Modern slavery at Nestlé’s coffee supplier
Zurich, Lausanne, 18. June 2025
Key facts:
- Exclusive investigations have documented issues in Nestlé’s Brazilian coffee supply chain like debt bondage and degrading working conditions, which the authorities consider as amounting to “modern slavery”.
- The coffee from the affected farms was certified as “responsibly” sourced by the 4C standard or the AAA program developed by Nespresso.
- Nestlé has known for years about blatant abuses at Brazilian suppliers and has vowed to improve the situation, but we are still waiting for this to happen.
On 3rd May 2023, officials from the Ministry of Labour in the Brazilian state of Espírito Santo freed ten harvest workers from “slave-like conditions”. According to the inspection report, which was exclusively made available to Public Eye, the underpaid workers at the Mata Verde coffee farm toiled under “degrading conditions” and debt bondage. This meant that they were carrying out forced labour outlawed by international convention. The authorities also confirmed the use of “threats, fraud, deception or coercion”. Two of the affected workers, who we were able to interview, even feared for their lives and therefore fled the farm.

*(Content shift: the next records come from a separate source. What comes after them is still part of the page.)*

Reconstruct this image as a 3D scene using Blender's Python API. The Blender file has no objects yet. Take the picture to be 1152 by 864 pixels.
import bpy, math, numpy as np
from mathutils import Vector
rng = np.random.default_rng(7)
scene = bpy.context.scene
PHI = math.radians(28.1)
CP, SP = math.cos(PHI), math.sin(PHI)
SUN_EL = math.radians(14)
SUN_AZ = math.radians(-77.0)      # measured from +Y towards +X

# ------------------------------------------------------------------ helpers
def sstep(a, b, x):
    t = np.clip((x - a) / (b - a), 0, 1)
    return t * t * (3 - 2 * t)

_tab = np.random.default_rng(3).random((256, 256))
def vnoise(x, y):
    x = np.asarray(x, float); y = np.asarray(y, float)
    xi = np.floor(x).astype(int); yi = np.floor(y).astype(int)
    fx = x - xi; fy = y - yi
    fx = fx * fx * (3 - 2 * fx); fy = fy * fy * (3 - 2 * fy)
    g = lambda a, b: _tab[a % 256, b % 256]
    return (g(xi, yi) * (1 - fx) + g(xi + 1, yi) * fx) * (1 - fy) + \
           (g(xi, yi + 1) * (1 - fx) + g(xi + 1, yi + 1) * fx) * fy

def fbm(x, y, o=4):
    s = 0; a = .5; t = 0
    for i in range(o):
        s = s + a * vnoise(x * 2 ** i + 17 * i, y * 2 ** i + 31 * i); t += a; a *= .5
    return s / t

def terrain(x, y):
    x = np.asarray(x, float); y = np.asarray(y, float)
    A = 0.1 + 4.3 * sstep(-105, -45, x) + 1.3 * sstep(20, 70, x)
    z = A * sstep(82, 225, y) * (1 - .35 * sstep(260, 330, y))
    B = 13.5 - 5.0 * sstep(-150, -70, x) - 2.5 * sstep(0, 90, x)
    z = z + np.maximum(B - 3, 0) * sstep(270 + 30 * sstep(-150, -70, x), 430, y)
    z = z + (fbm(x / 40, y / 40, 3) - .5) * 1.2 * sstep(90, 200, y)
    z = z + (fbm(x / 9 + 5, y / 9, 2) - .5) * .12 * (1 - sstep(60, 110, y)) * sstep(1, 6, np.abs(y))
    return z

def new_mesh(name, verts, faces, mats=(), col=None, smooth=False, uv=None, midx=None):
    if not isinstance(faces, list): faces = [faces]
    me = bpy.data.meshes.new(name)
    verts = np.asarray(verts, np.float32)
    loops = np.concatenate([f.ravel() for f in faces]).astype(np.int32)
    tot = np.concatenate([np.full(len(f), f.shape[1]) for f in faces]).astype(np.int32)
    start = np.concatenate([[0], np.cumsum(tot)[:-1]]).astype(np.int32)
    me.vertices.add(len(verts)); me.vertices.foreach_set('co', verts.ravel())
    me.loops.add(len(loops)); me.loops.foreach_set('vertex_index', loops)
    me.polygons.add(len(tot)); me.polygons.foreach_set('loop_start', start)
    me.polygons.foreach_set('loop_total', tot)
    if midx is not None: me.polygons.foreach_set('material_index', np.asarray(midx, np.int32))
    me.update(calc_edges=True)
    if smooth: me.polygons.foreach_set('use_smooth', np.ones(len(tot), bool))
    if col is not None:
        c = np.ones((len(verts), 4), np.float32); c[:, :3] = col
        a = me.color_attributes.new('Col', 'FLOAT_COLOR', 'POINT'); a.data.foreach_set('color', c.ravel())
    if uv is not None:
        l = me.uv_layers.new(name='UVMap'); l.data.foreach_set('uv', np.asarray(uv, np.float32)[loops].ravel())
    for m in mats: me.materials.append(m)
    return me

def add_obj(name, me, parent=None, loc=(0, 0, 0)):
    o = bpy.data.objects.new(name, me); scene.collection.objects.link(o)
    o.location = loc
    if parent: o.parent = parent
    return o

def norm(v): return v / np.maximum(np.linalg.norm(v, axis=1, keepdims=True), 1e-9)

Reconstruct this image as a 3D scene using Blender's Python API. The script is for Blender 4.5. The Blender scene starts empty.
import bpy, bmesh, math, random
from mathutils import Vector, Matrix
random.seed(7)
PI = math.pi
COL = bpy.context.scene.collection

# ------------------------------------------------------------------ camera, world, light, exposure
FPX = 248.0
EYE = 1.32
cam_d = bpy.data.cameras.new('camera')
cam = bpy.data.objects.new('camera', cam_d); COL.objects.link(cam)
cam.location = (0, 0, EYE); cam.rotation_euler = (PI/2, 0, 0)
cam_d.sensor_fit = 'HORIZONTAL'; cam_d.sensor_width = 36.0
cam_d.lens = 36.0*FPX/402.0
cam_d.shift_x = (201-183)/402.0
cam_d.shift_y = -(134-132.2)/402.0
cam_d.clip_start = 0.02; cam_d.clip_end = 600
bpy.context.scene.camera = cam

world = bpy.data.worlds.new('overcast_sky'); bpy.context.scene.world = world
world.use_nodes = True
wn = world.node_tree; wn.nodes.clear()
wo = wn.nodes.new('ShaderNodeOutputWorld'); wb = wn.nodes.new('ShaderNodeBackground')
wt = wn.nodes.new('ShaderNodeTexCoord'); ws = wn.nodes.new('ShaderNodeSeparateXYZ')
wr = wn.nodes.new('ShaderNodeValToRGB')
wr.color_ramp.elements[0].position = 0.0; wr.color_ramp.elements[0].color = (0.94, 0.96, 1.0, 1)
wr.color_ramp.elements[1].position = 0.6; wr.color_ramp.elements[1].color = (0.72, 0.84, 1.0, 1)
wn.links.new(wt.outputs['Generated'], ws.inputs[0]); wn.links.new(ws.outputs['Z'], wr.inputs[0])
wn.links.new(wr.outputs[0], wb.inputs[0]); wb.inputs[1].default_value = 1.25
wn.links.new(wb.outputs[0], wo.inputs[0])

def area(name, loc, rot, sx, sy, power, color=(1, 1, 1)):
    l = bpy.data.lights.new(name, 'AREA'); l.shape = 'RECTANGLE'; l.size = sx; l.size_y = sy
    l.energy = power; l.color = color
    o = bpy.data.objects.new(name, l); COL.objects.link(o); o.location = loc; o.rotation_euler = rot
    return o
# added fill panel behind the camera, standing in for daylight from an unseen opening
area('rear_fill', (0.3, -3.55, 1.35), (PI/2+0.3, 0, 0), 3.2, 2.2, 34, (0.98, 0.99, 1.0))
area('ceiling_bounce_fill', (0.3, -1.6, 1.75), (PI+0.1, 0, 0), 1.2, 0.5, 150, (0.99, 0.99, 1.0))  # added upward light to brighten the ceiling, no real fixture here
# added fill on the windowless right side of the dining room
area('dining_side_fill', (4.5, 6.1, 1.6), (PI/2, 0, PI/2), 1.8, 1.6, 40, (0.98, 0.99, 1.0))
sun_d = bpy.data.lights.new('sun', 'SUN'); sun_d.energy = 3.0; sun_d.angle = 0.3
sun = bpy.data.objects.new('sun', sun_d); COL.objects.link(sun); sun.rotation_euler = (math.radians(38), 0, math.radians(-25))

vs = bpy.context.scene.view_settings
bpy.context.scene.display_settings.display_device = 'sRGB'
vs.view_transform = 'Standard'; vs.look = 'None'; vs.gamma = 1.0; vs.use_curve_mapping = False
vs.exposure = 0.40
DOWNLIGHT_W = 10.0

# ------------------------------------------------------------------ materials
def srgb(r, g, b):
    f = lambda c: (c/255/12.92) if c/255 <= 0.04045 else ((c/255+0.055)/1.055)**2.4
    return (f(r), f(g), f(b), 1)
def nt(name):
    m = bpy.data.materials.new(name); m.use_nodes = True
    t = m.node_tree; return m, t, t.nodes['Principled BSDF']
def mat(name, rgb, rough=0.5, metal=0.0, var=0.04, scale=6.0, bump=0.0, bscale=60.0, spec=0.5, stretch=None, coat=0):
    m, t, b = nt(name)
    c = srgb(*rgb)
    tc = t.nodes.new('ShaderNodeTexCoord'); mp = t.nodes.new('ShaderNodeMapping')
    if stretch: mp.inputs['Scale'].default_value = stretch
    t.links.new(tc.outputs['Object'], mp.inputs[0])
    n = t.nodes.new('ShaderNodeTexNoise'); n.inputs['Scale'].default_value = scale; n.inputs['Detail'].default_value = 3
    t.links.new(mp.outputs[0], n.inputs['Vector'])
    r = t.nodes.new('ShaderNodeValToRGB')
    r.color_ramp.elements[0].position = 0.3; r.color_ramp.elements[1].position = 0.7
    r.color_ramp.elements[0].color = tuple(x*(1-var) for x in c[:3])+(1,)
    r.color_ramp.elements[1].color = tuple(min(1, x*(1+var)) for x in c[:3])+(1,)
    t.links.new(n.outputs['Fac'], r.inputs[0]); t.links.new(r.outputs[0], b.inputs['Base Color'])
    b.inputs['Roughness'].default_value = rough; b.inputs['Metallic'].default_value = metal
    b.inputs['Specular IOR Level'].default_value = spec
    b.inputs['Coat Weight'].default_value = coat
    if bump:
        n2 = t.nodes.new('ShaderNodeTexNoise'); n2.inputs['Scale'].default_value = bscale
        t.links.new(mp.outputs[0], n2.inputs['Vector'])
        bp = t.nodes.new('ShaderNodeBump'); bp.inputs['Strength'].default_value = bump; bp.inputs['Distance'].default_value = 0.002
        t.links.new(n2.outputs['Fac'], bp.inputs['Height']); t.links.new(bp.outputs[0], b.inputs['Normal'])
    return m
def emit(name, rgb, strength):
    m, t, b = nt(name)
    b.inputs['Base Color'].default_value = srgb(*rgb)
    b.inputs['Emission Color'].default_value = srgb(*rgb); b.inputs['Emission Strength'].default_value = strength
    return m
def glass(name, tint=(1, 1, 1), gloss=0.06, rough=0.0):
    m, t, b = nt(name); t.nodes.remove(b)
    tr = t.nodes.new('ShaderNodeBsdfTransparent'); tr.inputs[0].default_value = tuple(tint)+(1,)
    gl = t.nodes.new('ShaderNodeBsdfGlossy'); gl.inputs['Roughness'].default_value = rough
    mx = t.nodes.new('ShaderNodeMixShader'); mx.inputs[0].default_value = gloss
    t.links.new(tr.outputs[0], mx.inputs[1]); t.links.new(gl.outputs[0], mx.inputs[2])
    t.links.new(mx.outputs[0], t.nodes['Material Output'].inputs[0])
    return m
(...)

Mata Verde supplied its Robusta coffee to the large cooperative Cooabriel, a direct supplier to Nestlé and an official partner of the Nescafé Plan, the global brand’s most important sustainability programme. It was produced according to the 4C standard, which certifies Nestlé’s coffee as being “responsibly sourced”. This farm was excluded from the 4C scheme only after news of the state rescue operation became publicly known. As our investigations show, serious breaches of Brazilian labour law were confirmed in 2022 on two other Cooabriel farms. Furthermore, in July 2023, the authorities classified a farm that produced coffee certified by Nespresso’s AAA programme as involved in modern slavery. Nestlé's supplier only severed its business ties with the farm a year and a half later, after receiving information from Public Eye.
The first cases of slavery in Nestlé’s Brazilian coffee supply chain were uncovered as early as 2016, which led to the Swiss company announcing a “zero tolerance” policy on this matter. In 2019, Nestlé switched completely to certified (i.e. supposedly “responsibly sourced”) coffee in Brazil. To ensure that their promises will finally be kept, rigorous controls and effective measures to prevent and improve working conditions have to be implemented in cooperation with local workers’ organisations. Respect for workers’ and human rights also means providing a living wage for all harvest workers and a living income price for coffee producers. In Switzerland, the recently submitted Responsible Business Initiative requires companies to comply with appropriate due diligence obligations and makes them liable for any breaches committed.